Mirzayance also maintains that the Ninth Circuit correctly considered and distinguished Musladin and Landrigan. Both cases, according to Mirzayance, clearly fall outside of the Strickland analysis: Musladin involved private spectator conduct at trial, while Landrigan involved a novel situation in which a defendant interfered with his attorney’s efforts to present mitigation evidence and then prevailed on an ineffective assistance of counsel claim. In contrast, Mirzayance argues, the general Strickland test squarely applies to this case and establishes the “clearly established law” required under § 2254(d). Citing Panetti v. Quarterman, Mirzayance asserts that the facts of a case “need not be nearly identifical for the controlling legal rule to be applied” consistently with AEDPA.
Finally, Mirzayance argues that the Ninth Circuit accurately characterized the factual findings of the district court. First, he suggests that the Ninth Circuit properly accepted the district court’s finding that Mirzayance’s parents had expressed “reluctance” to testify, and merely rejected the inference that “reluctance” was equivalent to an outright refusal.
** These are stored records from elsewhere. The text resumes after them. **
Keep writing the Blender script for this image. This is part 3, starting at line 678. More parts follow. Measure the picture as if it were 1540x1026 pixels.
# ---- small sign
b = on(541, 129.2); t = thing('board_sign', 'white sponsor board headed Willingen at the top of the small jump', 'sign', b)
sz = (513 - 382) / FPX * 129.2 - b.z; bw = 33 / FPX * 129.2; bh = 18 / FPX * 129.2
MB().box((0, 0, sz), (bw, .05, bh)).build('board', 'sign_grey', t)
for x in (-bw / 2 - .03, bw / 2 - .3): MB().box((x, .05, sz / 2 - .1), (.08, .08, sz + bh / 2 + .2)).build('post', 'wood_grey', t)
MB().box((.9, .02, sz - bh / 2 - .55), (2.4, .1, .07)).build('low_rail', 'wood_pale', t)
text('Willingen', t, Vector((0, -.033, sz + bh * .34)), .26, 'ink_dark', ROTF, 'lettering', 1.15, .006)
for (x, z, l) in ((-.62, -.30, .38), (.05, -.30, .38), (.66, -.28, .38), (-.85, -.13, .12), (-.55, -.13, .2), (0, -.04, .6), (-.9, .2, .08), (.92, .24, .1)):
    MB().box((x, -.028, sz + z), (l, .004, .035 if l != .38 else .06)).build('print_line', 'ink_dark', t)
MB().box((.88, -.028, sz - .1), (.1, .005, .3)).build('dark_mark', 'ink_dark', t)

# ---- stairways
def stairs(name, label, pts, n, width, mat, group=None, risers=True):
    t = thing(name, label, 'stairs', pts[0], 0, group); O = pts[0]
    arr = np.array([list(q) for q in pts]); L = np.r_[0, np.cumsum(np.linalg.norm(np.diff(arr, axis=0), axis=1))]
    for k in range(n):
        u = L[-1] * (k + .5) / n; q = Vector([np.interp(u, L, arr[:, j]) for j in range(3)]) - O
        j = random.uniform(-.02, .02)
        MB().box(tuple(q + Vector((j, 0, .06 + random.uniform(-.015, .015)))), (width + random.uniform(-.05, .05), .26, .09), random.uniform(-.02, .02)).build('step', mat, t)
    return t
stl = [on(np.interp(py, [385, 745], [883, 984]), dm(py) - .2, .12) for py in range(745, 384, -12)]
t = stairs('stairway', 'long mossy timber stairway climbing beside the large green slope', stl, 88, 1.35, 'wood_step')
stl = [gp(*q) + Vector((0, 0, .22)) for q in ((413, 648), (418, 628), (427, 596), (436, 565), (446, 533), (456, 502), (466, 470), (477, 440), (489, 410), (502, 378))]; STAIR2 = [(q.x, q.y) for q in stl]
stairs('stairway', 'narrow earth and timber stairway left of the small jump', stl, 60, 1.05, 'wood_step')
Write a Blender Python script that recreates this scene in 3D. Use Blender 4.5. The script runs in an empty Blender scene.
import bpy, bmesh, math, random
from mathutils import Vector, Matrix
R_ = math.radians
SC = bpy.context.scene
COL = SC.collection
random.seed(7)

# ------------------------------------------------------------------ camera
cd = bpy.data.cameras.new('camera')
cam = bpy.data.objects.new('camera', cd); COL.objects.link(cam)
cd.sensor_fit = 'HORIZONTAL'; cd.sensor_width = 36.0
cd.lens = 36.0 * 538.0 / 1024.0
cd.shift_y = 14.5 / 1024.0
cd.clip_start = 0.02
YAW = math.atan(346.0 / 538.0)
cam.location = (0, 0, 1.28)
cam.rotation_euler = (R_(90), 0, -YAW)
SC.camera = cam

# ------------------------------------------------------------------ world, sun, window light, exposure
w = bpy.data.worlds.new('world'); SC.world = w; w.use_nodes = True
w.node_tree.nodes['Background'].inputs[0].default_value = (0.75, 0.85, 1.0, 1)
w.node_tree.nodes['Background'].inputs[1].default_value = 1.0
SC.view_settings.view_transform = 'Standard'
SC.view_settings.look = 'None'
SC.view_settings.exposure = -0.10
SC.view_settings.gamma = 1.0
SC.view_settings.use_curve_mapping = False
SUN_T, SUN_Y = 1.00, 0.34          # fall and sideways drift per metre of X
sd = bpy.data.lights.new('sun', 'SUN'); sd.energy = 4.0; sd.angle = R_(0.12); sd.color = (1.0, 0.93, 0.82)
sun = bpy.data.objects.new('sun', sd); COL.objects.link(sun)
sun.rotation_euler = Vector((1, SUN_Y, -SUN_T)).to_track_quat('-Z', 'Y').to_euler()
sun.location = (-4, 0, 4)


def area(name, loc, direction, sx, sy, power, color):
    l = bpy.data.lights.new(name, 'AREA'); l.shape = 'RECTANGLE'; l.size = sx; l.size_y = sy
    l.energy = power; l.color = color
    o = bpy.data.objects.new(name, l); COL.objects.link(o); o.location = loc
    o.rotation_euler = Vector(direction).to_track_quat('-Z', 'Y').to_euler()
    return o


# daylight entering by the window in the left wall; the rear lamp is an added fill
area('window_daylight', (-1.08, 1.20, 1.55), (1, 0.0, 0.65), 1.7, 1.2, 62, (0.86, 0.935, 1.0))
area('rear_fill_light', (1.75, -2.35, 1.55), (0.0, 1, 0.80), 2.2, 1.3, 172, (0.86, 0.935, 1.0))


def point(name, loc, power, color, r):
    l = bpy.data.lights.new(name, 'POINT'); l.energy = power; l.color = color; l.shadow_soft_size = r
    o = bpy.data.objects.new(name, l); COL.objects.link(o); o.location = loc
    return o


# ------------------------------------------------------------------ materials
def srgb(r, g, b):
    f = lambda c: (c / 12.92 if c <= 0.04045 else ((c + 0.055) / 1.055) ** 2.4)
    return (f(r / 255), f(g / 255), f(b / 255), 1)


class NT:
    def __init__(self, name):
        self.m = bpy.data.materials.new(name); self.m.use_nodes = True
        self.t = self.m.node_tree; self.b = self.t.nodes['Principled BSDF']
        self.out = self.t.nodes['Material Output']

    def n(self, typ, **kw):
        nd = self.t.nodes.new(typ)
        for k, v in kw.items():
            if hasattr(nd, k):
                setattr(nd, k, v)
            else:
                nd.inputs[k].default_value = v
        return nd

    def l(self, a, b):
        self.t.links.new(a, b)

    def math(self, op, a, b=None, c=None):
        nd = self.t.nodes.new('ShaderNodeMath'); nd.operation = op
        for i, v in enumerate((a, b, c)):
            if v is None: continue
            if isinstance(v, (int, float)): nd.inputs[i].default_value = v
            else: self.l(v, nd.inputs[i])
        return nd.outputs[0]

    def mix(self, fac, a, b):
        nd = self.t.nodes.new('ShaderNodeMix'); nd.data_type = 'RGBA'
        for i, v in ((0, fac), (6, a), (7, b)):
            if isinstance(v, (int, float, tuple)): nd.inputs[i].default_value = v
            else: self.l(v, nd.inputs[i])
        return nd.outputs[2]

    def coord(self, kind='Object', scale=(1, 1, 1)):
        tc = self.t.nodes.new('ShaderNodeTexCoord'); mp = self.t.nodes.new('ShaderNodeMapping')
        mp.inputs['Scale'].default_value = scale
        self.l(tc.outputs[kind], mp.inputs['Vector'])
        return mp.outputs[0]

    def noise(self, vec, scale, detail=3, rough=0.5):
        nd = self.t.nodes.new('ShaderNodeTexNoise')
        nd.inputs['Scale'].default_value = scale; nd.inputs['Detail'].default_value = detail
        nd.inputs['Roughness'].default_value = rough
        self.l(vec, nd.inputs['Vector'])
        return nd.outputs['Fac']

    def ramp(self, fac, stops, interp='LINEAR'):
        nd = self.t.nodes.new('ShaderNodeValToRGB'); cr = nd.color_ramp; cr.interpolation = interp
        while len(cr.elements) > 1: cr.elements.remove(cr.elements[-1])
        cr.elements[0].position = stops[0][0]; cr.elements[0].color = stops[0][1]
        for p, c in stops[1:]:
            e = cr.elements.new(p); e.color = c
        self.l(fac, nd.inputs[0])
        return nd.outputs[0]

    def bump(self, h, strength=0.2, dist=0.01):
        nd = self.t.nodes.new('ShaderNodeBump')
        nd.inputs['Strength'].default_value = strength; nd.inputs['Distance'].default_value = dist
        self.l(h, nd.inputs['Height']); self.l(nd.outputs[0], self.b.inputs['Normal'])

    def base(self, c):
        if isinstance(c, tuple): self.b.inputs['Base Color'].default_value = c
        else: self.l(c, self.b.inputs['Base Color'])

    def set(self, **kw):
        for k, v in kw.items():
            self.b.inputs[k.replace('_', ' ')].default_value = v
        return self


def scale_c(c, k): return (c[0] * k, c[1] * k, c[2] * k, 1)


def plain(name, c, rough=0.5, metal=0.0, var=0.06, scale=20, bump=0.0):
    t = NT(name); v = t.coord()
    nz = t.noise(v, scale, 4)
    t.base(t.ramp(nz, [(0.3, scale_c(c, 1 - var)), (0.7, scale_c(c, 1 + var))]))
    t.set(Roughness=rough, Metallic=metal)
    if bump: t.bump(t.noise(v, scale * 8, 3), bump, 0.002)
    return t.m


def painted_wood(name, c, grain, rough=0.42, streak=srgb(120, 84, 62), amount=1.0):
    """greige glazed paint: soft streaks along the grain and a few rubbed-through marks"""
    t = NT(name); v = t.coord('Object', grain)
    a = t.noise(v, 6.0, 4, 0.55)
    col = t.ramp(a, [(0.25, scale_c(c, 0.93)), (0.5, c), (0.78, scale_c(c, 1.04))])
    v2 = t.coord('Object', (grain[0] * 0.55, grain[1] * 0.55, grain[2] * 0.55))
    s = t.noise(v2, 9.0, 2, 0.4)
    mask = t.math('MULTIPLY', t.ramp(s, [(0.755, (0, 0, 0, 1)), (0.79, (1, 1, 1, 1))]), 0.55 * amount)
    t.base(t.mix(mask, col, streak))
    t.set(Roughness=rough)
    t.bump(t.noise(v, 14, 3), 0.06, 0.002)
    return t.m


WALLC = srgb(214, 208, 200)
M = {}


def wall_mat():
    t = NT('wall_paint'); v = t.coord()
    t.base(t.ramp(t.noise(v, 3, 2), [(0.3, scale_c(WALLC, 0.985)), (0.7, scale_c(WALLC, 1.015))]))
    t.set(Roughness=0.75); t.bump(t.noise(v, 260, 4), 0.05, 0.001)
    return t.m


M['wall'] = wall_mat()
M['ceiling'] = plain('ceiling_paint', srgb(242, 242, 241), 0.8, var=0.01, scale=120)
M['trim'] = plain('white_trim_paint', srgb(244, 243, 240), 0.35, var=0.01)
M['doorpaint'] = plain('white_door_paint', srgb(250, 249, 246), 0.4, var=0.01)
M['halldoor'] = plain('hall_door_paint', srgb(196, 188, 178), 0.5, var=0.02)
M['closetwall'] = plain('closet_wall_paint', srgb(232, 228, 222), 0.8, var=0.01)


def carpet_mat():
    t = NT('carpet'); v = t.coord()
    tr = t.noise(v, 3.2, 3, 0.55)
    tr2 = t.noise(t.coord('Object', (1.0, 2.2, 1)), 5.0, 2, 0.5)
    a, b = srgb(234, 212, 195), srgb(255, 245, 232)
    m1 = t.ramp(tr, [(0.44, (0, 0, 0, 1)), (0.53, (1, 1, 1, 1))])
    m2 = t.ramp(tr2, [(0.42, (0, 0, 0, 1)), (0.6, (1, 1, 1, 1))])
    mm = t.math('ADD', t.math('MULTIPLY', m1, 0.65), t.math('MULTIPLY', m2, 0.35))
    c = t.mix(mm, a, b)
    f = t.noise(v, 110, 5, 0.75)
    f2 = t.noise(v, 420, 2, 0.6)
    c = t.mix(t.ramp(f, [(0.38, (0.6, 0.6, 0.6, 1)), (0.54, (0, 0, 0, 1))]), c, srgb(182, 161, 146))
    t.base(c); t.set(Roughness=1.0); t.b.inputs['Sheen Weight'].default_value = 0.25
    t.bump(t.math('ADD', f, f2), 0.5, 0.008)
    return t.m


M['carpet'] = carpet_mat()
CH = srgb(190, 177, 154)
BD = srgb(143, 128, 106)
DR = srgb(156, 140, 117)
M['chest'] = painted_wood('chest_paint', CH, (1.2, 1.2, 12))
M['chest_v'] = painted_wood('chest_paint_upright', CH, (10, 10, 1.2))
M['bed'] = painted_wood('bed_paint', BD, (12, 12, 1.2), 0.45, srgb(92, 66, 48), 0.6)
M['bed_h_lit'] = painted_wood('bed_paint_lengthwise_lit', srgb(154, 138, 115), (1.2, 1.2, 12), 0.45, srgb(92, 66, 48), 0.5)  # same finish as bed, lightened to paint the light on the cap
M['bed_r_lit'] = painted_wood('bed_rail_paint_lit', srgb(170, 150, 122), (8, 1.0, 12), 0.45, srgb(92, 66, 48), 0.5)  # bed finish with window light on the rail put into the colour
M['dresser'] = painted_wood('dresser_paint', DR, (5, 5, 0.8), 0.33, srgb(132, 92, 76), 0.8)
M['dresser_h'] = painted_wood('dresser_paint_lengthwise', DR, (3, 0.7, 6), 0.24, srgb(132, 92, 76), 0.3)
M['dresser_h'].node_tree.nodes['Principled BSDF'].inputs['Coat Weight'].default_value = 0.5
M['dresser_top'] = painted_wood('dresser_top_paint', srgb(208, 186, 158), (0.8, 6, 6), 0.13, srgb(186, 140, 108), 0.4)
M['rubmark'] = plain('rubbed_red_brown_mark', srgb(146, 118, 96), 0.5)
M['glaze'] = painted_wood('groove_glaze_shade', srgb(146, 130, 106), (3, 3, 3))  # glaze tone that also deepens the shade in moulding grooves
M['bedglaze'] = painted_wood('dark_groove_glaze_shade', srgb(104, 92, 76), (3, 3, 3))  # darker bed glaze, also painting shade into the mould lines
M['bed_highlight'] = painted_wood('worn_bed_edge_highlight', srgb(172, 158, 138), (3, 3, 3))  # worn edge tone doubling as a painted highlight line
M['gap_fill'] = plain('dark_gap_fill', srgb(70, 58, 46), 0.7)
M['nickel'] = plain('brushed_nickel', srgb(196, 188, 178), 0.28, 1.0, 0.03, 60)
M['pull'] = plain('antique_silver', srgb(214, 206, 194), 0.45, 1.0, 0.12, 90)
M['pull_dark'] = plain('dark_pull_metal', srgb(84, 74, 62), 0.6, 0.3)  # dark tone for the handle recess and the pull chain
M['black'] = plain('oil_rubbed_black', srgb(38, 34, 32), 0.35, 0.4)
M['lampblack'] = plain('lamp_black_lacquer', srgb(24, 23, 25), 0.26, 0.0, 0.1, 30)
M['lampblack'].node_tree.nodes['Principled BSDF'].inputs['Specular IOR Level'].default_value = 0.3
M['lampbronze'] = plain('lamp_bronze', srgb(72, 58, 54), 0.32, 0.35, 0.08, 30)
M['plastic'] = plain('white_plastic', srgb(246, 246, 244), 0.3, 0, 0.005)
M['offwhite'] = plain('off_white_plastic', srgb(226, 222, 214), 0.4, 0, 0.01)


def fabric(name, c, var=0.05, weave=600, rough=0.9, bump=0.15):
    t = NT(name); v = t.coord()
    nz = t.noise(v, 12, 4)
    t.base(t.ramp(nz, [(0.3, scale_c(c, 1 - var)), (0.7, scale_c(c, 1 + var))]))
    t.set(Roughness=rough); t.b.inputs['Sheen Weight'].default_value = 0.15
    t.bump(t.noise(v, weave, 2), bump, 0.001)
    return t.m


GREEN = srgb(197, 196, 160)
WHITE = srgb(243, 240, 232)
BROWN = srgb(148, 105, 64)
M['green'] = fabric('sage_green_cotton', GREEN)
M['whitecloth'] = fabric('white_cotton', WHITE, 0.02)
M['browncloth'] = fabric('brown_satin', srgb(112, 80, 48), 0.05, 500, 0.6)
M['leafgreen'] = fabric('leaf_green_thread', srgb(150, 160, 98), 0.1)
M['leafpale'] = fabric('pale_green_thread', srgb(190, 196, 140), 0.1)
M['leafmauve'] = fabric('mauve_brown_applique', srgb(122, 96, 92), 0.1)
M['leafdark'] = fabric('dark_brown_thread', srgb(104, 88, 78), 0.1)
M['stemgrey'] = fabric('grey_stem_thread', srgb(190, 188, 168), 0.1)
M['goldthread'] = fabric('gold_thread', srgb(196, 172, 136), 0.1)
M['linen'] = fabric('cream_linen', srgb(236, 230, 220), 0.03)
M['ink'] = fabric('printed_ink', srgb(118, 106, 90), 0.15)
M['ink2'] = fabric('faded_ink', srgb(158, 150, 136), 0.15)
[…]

Second, he asserts that, in labeling Wager’s decision as “rash,” the Ninth Circuit meant only to convey its irrationality – not to override any factual findings on the timing of the decision.
Finally, Mirzayance challenges for the first time the petition’s assumption that the deferential standard of § 2254(d) applies with equal force to an unexplained, summary state court denial of habeas relief. He asserts instead that “the federal courts are obliged to undertake . . . [an] analysis necessarily less deferential to the state court because there is no written opinion to defer to.”